An example of a reference system that meets this requirement is shown in figure 3 .

A link represents a section of the mainline between vehicle access or egress points. The concept of a domain is introduced in figure 3 to relate data from freeway surveillance stations to mainline links. Domains relate links and DMSs ^[2] to the roadway locations receiving information from a particular point detector station. As shown in the figure, each domain is related to a particular detector station. Domain boundaries are established at link nodes and at the DMS. Where a link encompasses more than one detector station, domain boundaries are used to separate the regions for which each detector station will be employed. Note that none of the detectors in figure 3 exist within the physical boundaries of domain 4; that domain obtains its information from detector station 4. Section 6 of this report discusses detector deployment requirements.

Figure 4 shows a similar diagram for probe-based surveillance. The asterisks identify locations for probe travel time measurements. These boundaries may be established by physical equipment locations (i.e., toll tag reader locations or locations of Bluetooth^® readers) or may be virtual boundaries for other types of probe detection systems such as those based on a Global Positioning System (GPS). While it is sometimes possible to co-locate virtual or actual boundaries with link boundaries, this is not always the case. The probe-measured travel times are converted to speeds, and these speeds, in conjunction with link lengths, are used to estimate travel link travel times. Probe-based detection does not provide volume estimates, so supplementing these data with other information is required for the system-based measures required for benefit-cost analysis. In order to obtain system-wide delay and travel time measures with probe detection, at least one source of volume per link is required. Technologies for implementing probes and other sensors are discussed in section 6 of this report.

Figure 3. Illustration. Example of link, domain, and detector station relationships.

Figure 4. Illustration. Example of link, domain, and probe site relationships.

4.3 Temporal Relationships

For archiving purposes, FMS volume, speed, and occupancy data from point detectors may be stored at 5-min intervals and aggregated into 15-min and 1-h intervals, as in the Florida STEWARD system.⁽⁸⁾ The 5- and 15-min intervals provide convenient processing intervals for many of the delay-related computations described in section 5 of this report. Building on these concepts, a useful methodology develops these measures using the spatial/temporal relationship shown in figure 5. The methodology described uses the domain concept as the basis for freeway mainline data accumulation (see figure 3 and figure 4).

Figure 5. Illustration. Data accumulation methodology.

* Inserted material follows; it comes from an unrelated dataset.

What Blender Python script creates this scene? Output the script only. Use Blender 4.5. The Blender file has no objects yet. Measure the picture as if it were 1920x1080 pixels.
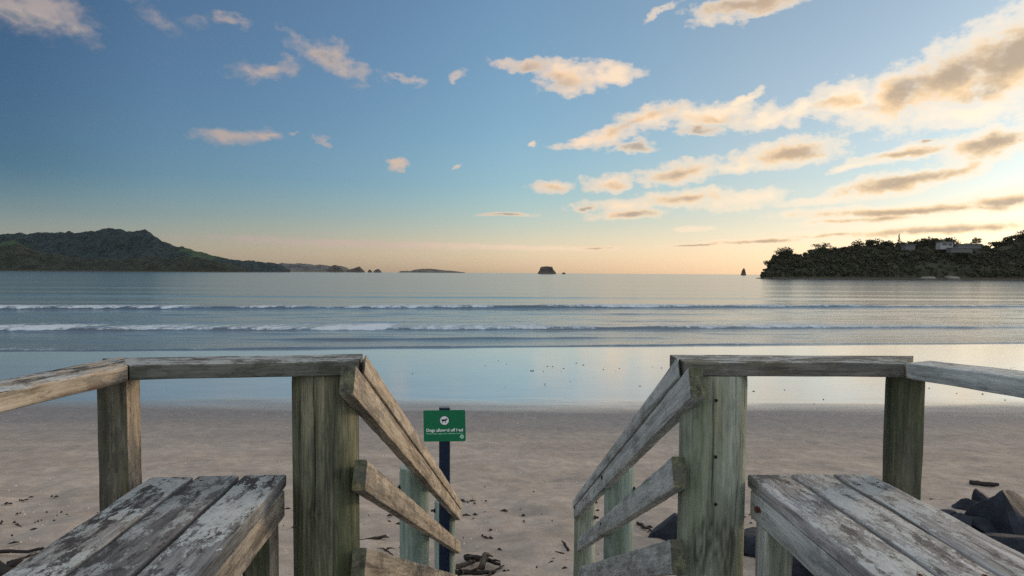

Detector data are used to obtain these measures at the domain level for 5-min periods and are accumulated at the link level. The 15-min period at the link level is a convenient building block for many of the evaluation measures. The path to computing this level for the 15-min period is shown by the solid trace. The dashed traces show the paths to other spatial levels and time periods. Depending on the particular measure to be computed and the purpose (reports, etc.), the 15-min data may be aggregated by time according to the particular spatial relationship required for the purpose.

² Although not strictly needed for the detector to link relationships, figure 3 includes DMS in the domain definitions to facilitate the implementation of messaging using a common reference frame.